* start *
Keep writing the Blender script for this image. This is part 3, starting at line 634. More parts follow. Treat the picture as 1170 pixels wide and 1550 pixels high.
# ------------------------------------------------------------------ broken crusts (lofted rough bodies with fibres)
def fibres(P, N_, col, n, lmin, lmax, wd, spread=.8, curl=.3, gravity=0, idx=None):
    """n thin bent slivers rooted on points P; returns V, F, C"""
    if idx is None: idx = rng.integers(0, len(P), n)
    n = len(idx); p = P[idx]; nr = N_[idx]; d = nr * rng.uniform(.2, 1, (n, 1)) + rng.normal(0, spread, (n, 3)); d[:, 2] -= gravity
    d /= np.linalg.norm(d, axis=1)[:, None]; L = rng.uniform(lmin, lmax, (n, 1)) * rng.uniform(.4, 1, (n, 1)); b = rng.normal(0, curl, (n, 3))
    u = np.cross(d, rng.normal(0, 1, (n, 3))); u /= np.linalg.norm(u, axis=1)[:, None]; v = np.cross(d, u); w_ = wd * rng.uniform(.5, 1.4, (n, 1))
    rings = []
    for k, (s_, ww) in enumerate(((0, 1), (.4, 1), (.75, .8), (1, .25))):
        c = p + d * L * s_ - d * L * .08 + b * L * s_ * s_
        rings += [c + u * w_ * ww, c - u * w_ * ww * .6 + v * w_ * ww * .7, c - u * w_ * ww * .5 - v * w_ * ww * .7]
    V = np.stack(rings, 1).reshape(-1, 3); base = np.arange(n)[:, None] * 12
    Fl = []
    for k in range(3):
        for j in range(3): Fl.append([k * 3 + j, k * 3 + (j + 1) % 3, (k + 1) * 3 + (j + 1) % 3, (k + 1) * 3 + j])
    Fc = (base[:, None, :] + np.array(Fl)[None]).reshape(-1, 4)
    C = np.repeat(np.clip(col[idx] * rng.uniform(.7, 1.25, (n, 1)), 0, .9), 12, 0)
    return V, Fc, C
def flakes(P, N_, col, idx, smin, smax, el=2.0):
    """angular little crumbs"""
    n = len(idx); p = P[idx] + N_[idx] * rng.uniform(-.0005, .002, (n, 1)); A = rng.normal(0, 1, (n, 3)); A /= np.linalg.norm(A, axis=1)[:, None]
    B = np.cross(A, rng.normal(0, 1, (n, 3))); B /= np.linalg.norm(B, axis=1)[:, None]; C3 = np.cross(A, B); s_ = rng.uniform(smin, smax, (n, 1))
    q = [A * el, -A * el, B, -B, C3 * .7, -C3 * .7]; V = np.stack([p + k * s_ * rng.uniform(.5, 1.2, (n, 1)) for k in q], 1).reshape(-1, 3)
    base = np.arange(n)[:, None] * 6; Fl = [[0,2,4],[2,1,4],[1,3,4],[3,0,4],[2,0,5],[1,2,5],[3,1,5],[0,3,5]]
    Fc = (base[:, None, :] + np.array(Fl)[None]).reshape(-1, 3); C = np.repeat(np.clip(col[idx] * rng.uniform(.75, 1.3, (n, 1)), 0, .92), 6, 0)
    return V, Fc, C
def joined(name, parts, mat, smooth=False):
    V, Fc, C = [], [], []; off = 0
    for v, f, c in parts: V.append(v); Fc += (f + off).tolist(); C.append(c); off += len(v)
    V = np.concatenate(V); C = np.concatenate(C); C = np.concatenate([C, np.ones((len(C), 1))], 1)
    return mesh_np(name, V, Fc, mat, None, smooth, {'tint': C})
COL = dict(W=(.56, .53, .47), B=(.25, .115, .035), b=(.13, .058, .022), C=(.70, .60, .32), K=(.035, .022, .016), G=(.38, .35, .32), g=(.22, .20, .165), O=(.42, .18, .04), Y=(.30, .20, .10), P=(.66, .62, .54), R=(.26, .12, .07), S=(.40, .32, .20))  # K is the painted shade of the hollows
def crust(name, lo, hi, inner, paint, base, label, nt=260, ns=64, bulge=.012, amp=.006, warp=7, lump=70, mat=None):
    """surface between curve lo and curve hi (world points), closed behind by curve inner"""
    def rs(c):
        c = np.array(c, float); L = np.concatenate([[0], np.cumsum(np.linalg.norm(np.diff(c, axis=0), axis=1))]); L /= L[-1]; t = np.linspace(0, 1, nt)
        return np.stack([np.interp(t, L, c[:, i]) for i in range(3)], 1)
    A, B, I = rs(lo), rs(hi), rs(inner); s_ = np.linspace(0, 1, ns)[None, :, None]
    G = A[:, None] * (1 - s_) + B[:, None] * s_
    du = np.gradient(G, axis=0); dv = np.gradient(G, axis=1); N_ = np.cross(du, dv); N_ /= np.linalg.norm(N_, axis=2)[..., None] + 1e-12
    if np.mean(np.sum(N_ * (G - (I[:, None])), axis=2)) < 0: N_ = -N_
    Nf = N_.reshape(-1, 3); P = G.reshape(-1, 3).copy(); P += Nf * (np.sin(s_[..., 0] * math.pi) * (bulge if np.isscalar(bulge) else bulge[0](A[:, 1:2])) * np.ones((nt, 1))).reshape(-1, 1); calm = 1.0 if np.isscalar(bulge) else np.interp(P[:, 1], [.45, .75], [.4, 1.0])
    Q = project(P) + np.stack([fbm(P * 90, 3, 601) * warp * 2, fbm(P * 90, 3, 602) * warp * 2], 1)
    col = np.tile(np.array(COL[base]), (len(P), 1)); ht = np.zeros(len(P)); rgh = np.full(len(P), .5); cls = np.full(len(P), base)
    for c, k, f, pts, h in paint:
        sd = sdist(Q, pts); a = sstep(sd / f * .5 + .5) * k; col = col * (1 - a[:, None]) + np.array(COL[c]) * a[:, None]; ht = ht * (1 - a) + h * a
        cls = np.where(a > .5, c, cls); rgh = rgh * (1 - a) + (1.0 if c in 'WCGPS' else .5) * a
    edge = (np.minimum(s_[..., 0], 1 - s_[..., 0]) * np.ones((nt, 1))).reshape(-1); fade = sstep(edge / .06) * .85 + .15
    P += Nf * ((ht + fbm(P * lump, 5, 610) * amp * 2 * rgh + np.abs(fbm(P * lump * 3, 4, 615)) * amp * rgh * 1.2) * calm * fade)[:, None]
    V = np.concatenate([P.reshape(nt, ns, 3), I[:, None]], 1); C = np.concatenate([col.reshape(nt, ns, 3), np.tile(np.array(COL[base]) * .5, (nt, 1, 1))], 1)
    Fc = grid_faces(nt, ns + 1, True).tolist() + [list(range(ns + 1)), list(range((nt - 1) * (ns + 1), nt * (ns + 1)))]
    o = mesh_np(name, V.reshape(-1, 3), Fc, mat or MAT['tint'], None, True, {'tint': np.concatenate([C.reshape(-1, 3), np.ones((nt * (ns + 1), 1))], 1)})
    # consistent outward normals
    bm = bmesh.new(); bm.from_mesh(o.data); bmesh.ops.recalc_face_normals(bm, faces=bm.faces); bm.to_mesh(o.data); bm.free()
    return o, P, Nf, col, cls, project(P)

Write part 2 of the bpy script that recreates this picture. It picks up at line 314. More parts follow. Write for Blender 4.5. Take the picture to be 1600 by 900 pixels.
* end *
• **TASK INSTRUCTIONS**: For each line above that contains the word "follow", copy that line.

• **ANSWER TO THIS EXERCISE**:
Keep writing the Blender script for this image. This is part 3, starting at line 634. More parts follow. Treat the picture as 1170 pixels wide and 1550 pixels high.
Write part 2 of the bpy script that recreates this picture. It picks up at line 314. More parts follow. Write for Blender 4.5. Take the picture to be 1600 by 900 pixels.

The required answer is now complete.